San Sebastian - Basque Seaside CUlinary Capital

Sunday, June 15, 2008
San Sebastian, Spain and Canary Islands
San Sebastian is a seaside resort city in the Basque Country not far from the French border and has long been a favorite place for the Spanish royal family to summer. The city is also a major culinary center with supposedly more Michelin stars per capita than any other city in the world and some of Spain's top restaurants and most famous star chefs. That’s all a little beyond my price range, but I can say from experience that normal meals that can be afforded by us ordinary mortals are really good in San Sebastian too.

San Sebastian’s setting of ocean, bay, seaside hills, beaches, a river mouth, and promenades makes it look to me like a miniature version of Rio de Janeiro, right down to the statue of Jesus on top of Mount Urgell and the surfer culture . The city has a small dense historic old core near the pleasure craft and fishing port at the base of Mount Urgell, which is topped by a fort, as well as an elegant belle Epoque late 19th century city center. Beyond that stately hotels and casinos line promenades along the city’s three beautiful beaches. This is a high class resort city, not your average beach town.

San Sebastian served as my staging city for my trek, so in my four days there I was more concerned with preparing for the trek than conventional sightseeing or beaching, although it was very tempting to give surfing another try. One such need I was not able to fill at home or in Madrid was obtaining detailed topographical maps for my intended route through the Pyrenees lest I get lost and become Europe’s next Ice Man. I asked where I might be able to get such maps while checking in at the Keitxo Hostel in the Old Town. Fortunately, the manager, a young Basque Jake Gyllenhaal lookalike named Ion, was a mountaineer who had in recent years trekked the GR 10 and GR11 routes through the Pyrenees . He not only told me where there was book/map store specializing in travel and mountaineering but eagerly walked me there, helped me find all the maps I needed, and got me a 10% discount with his frequent shopper’s card. Nonetheless, it still set me back 100 Euros and added significant weight to my backpack but well worth it if it keeps me from taking the wrong trails.

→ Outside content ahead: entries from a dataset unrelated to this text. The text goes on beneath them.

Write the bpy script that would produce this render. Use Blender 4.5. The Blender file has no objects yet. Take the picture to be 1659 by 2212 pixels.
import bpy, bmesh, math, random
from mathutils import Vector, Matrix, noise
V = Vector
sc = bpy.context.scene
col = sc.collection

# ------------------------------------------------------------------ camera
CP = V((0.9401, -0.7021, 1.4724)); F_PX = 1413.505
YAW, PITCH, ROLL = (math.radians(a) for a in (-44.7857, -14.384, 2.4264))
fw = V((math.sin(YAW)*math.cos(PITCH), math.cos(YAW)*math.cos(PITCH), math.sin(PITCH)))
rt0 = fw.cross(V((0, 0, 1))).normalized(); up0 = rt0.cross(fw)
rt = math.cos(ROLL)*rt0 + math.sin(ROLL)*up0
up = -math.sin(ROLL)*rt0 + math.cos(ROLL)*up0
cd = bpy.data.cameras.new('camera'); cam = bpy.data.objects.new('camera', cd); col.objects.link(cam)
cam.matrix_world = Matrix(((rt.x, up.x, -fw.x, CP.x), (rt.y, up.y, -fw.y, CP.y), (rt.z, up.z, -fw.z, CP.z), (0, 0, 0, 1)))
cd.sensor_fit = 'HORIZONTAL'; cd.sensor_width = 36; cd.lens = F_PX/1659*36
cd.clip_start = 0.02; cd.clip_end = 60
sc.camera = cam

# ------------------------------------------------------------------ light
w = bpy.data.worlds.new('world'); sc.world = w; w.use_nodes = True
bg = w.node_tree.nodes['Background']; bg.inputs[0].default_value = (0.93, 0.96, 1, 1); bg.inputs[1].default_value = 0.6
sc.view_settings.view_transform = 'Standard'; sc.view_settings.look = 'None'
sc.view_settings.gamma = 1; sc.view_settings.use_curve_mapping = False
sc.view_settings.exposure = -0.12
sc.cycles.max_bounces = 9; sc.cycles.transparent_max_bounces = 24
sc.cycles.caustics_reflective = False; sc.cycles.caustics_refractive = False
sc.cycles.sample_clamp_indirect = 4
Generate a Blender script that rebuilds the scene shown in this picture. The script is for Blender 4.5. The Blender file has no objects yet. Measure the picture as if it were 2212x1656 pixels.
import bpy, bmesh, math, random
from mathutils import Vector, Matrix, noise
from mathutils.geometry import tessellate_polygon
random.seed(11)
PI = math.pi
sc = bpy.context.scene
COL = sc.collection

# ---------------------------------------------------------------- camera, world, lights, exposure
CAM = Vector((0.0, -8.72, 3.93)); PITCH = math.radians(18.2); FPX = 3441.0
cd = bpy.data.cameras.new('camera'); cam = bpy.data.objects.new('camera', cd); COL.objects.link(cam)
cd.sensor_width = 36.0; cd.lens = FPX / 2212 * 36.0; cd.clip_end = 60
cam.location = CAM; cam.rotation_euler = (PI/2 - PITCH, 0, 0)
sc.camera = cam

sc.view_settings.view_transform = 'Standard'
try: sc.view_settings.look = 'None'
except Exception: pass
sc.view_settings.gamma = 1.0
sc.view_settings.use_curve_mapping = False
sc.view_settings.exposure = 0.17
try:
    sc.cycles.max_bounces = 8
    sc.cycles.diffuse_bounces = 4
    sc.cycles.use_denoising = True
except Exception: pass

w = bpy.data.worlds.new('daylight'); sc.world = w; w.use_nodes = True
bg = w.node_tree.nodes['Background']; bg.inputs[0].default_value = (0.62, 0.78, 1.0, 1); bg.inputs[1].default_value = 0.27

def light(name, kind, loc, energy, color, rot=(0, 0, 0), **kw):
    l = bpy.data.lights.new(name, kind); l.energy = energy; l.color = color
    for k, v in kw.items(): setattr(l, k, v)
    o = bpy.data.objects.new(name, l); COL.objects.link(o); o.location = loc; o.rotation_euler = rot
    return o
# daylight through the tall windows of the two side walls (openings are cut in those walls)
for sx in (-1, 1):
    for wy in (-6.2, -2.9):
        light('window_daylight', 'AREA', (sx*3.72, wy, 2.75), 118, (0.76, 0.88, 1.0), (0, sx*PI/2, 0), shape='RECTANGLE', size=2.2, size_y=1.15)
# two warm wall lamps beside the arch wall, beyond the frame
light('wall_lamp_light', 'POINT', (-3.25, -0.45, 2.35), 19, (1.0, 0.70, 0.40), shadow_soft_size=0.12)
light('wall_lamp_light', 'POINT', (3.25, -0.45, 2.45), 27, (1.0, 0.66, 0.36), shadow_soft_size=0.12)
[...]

I spent my first day in town, a beautiful sunny Saturday, walking the beachfront promenades and taking in the lively atmosphere of Old Town, especially around the Plaza de la Constitucion. A few days later I took a short hike up Mount Urgell for some great panoramic views of the area and the Bahia La Concha, the shell-shaped Bay which San Sebastian surrounds. Among the many really nice things about San Sebastian are the modern sculptures by Basque artist Eduardo Chillida along the seafront, including rust-red metal protrusions he called "wind combs". Also nice is the fact that the city is not completely overrun by northern European sun seekers who prefer the hotter sunnier weather of Spain’s Mediterranean Coast to the cooler and frequently rainy weather on the Ba of Biscay. I can’t complain, though. The weather in San Sebastian was consistently beautiful for me.